The "untold story of the 2004 election," says the WP [Washington Post] on its front page, is the impressive organization of the evangelical Christian right. In many battleground states, evangelical Protestants, conservative Roman Catholics and others took it upon themselves to mobilize voters for President Bush, often organizing without connecting with campaign officials. Ministers sermonizing on voting; organizing voting drives around same-sex marriage bans; handing out voter registration forms on Sunday— they all contributed to the crucial demographic coming out in scores for Bush.

Well, wait a minute. I actually went and read the article.

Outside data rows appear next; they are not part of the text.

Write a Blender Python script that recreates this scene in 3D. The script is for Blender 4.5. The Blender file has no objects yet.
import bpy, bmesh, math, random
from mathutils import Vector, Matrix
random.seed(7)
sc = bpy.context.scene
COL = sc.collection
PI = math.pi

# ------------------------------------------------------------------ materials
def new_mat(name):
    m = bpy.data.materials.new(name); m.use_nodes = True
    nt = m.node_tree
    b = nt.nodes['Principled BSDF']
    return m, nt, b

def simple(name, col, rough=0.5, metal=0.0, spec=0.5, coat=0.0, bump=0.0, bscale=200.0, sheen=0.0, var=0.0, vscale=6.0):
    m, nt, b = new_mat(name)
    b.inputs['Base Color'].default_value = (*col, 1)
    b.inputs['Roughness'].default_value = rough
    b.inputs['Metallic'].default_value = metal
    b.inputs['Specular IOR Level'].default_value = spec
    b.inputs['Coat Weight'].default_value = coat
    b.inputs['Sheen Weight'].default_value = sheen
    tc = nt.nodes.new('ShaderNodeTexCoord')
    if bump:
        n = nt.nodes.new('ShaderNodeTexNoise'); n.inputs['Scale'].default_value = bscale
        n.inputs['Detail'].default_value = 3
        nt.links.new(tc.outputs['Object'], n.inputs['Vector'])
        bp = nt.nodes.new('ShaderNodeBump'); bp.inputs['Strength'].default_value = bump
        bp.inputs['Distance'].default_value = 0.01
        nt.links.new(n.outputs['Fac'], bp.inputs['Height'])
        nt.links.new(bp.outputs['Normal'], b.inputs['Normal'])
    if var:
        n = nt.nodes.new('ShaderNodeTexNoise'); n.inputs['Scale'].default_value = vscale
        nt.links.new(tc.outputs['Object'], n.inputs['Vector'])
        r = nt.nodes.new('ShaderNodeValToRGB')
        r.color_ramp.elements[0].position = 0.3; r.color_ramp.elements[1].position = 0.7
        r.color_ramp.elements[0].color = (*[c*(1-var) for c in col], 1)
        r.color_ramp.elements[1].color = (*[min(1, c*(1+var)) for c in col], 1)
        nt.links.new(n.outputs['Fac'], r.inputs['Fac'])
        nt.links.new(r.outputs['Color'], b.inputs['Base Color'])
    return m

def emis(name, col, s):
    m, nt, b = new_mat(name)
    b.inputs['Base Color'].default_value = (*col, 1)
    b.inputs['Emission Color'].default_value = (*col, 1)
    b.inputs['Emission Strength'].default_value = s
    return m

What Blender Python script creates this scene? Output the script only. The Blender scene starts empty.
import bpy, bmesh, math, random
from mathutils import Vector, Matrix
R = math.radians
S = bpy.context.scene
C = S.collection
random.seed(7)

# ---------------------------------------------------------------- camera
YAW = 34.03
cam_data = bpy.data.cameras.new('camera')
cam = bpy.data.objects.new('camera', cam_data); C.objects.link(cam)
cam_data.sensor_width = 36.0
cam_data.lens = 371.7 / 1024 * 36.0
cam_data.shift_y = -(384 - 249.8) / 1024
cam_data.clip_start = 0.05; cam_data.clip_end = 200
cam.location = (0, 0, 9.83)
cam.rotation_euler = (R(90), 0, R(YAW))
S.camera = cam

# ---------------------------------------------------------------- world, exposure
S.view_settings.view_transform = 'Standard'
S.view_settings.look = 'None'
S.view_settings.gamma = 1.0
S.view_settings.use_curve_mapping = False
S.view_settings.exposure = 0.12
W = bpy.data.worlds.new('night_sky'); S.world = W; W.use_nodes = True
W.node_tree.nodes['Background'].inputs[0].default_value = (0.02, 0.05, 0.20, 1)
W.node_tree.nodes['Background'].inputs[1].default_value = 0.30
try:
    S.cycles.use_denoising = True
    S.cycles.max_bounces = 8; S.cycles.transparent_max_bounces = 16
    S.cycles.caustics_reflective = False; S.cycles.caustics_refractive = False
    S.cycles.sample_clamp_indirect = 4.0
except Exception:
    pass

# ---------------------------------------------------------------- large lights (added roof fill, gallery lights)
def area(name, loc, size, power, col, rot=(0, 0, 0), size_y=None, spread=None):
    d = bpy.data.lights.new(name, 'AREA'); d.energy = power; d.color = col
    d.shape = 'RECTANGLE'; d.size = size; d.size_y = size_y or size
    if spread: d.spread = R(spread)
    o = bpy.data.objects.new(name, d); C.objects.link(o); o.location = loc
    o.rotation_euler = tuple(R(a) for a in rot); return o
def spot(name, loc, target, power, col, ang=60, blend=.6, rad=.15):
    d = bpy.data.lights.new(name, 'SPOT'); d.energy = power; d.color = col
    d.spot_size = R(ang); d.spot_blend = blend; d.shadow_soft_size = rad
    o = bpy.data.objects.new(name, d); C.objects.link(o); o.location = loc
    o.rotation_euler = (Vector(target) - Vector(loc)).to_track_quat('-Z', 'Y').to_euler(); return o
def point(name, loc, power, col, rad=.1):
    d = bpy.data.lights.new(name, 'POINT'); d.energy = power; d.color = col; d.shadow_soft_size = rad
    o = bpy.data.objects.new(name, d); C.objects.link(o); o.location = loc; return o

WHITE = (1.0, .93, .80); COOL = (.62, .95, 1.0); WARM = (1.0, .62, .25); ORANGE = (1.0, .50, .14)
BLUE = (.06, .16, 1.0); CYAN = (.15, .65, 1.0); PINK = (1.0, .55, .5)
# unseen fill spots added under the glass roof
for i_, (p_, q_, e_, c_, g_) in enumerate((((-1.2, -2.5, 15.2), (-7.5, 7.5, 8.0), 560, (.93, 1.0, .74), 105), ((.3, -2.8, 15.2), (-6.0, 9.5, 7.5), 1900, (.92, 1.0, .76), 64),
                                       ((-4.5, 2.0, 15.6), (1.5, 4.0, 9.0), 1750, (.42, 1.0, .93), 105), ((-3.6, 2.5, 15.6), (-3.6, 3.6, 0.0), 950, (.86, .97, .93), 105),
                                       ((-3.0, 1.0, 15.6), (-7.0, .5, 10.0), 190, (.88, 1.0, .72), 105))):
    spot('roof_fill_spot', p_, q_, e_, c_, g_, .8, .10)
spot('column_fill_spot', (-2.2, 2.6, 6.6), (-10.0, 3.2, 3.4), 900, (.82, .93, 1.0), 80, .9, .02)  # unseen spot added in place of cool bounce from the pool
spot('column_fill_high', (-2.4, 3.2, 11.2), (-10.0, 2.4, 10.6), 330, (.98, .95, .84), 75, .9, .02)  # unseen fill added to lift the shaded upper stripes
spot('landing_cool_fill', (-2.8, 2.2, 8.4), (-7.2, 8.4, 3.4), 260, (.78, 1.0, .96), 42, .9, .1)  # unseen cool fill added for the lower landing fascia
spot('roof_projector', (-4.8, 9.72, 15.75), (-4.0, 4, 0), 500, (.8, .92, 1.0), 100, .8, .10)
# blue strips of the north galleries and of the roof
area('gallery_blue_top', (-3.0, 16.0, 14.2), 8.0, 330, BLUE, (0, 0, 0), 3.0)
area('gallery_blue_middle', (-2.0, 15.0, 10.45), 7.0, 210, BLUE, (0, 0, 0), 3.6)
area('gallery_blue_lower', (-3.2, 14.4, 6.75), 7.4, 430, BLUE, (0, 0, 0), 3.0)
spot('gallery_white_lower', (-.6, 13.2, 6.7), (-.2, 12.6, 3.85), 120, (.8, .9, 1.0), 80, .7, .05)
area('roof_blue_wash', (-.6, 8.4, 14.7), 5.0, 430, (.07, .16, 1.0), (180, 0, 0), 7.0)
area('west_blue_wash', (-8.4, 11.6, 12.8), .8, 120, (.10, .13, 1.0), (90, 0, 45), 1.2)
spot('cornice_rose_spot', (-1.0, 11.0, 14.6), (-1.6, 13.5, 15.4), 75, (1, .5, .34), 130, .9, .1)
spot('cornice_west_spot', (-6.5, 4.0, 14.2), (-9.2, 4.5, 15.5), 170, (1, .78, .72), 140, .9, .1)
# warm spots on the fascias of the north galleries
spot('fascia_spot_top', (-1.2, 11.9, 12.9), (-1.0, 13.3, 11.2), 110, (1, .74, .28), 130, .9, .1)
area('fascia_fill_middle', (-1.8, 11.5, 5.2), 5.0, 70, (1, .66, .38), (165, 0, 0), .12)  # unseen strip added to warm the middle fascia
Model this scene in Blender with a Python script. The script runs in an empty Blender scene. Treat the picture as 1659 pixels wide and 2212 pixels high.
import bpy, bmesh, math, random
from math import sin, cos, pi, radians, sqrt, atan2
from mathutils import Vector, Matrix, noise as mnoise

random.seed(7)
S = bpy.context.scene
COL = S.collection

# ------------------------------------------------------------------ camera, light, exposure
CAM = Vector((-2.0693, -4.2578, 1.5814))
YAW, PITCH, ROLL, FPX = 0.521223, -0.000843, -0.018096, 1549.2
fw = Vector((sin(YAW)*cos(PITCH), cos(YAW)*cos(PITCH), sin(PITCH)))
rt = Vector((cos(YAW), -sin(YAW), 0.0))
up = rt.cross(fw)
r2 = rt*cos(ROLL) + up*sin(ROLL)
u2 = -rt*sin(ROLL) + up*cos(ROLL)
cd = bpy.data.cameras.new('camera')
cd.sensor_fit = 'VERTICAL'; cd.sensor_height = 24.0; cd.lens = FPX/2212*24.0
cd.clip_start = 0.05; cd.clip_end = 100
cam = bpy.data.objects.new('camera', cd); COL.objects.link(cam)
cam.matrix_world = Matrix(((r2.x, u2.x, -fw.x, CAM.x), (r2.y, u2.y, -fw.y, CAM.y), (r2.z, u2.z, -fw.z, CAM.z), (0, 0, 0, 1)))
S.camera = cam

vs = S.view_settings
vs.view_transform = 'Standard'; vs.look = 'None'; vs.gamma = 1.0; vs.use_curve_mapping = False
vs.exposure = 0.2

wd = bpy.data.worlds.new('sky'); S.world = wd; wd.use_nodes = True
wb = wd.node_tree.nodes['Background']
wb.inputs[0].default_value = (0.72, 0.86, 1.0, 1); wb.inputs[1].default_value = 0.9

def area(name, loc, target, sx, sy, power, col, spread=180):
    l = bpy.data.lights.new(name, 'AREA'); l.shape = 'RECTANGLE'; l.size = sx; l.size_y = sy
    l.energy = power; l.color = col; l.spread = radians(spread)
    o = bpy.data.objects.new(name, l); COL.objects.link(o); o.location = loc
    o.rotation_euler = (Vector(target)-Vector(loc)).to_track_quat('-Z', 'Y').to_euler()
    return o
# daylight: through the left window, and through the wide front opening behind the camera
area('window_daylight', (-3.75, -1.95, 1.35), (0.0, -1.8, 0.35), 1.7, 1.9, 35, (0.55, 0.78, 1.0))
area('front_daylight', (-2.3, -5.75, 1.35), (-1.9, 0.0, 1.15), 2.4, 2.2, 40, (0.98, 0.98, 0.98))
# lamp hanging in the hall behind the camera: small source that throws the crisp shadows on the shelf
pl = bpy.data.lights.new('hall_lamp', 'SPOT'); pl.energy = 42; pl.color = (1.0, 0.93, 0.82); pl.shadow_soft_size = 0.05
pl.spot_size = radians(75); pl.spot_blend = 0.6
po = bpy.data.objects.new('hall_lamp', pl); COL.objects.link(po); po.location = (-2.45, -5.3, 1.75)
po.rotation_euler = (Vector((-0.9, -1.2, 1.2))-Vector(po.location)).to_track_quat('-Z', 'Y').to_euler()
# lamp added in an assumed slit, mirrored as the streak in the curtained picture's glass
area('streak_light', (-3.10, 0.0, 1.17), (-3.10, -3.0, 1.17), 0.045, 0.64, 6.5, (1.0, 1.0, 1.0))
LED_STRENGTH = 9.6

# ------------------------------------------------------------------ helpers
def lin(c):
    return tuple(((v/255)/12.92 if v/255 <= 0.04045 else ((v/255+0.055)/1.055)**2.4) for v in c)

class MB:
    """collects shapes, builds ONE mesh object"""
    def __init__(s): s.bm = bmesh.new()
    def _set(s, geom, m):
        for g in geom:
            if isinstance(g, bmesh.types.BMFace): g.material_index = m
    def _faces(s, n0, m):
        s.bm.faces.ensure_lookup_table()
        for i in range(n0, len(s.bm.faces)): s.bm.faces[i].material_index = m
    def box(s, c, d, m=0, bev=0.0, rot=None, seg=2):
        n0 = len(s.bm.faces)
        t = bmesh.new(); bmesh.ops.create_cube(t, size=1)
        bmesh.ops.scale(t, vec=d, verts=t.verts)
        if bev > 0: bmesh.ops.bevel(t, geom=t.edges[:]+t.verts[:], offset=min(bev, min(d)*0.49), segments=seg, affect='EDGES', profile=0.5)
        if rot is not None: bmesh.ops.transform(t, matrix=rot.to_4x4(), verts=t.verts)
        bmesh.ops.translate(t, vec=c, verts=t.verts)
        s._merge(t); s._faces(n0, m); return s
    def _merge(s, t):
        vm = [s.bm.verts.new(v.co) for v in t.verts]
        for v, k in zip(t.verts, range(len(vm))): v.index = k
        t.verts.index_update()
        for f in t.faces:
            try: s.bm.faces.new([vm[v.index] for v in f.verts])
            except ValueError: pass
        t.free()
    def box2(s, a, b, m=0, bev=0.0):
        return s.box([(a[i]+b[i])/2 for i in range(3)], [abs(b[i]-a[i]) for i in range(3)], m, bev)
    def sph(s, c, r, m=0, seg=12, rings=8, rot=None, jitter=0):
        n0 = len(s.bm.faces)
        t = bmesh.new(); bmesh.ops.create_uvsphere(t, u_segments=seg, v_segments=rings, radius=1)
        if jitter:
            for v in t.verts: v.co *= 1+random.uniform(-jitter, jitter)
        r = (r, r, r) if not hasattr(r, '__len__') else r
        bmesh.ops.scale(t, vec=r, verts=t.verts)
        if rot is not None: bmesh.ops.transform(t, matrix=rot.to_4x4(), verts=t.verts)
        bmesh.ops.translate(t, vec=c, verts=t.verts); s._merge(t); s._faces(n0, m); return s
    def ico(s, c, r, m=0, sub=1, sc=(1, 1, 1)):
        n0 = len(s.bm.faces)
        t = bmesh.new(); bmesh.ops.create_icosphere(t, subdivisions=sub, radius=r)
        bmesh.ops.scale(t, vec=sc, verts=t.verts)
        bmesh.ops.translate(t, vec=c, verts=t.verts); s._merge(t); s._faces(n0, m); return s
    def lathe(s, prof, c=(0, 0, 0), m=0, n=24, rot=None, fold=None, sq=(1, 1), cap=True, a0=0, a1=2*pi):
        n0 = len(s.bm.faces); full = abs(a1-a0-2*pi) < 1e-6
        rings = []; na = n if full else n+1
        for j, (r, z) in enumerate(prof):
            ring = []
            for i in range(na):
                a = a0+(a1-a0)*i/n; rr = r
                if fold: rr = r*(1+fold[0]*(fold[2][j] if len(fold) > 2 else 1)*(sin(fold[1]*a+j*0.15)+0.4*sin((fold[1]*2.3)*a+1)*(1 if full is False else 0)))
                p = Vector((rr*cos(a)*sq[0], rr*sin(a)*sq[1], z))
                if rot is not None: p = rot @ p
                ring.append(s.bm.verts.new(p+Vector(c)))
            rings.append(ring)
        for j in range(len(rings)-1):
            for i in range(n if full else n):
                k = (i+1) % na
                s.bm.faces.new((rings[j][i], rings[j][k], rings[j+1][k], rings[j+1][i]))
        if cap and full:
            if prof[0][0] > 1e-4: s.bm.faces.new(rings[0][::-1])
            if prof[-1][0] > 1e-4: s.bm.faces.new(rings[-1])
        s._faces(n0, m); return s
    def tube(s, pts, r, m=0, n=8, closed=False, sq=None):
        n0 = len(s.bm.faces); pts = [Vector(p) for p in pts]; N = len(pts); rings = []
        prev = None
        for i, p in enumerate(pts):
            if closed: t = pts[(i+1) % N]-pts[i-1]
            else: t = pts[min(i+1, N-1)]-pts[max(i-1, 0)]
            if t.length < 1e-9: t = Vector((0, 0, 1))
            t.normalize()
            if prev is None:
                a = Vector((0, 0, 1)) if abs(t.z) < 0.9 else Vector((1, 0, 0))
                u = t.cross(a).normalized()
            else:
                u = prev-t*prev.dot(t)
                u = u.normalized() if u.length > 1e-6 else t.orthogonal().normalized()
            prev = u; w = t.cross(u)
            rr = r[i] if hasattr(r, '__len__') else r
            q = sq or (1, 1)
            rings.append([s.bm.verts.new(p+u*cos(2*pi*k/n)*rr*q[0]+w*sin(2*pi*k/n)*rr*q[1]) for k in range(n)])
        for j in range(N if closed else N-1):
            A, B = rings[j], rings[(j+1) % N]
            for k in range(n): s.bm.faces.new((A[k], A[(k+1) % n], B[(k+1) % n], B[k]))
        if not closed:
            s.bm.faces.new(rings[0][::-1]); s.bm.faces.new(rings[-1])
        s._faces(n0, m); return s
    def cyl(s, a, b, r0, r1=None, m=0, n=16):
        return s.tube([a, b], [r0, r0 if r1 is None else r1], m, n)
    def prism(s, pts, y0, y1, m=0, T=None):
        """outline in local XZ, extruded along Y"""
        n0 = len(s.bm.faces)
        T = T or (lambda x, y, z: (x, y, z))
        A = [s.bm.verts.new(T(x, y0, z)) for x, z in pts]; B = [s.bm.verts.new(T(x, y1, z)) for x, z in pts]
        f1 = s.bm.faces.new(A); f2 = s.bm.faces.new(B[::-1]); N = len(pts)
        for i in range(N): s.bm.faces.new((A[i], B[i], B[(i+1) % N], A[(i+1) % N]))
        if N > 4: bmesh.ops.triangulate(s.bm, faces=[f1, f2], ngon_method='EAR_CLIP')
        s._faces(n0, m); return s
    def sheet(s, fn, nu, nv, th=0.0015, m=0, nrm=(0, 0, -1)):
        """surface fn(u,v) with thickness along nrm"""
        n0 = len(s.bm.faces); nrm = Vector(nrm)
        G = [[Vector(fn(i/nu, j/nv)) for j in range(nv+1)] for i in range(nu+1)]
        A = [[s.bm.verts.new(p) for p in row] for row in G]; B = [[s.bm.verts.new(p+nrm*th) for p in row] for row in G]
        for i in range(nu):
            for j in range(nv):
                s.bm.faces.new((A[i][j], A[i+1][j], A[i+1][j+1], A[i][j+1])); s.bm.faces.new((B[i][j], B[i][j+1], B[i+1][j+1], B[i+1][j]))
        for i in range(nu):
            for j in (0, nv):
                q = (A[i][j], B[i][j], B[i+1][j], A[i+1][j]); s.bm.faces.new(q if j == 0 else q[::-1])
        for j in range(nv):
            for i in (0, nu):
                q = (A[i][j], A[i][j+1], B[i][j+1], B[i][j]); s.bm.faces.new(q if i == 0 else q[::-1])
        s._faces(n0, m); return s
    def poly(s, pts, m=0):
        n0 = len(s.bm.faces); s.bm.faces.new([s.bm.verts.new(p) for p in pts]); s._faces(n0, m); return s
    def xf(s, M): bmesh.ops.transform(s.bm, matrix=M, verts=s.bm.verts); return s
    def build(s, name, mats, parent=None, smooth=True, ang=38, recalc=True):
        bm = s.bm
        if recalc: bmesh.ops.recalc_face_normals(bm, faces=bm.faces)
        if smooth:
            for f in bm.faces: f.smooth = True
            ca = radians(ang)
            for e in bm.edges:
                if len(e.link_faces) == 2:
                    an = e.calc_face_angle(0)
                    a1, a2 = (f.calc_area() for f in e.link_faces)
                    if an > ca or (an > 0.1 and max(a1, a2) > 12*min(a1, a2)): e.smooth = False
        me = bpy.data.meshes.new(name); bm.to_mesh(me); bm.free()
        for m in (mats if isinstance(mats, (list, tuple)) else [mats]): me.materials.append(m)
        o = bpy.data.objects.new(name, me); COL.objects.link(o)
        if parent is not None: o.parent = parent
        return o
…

In dozens of interviews since the election, grass-roots activists in Ohio, Michigan and Florida credited President Bush's chief political adviser, Karl Rove, with setting a clear goal that became a mantra among conservatives: To win, Bush had to draw 4 million more evangelicals to the polls than he did in 2000. But they also described a mobilization of evangelical Protestants and conservative Roman Catholics that took off under its own power.

Karl Rove is still behind much of it. But some of the grassroots mobilization is self-reported by ministers and conservative Catholics -- claiming this credit for themselves is their way of setting up the expectations for payback. So, now I see a two-way alliance between the economic power-brokers and the ecclesiastical power-brokers.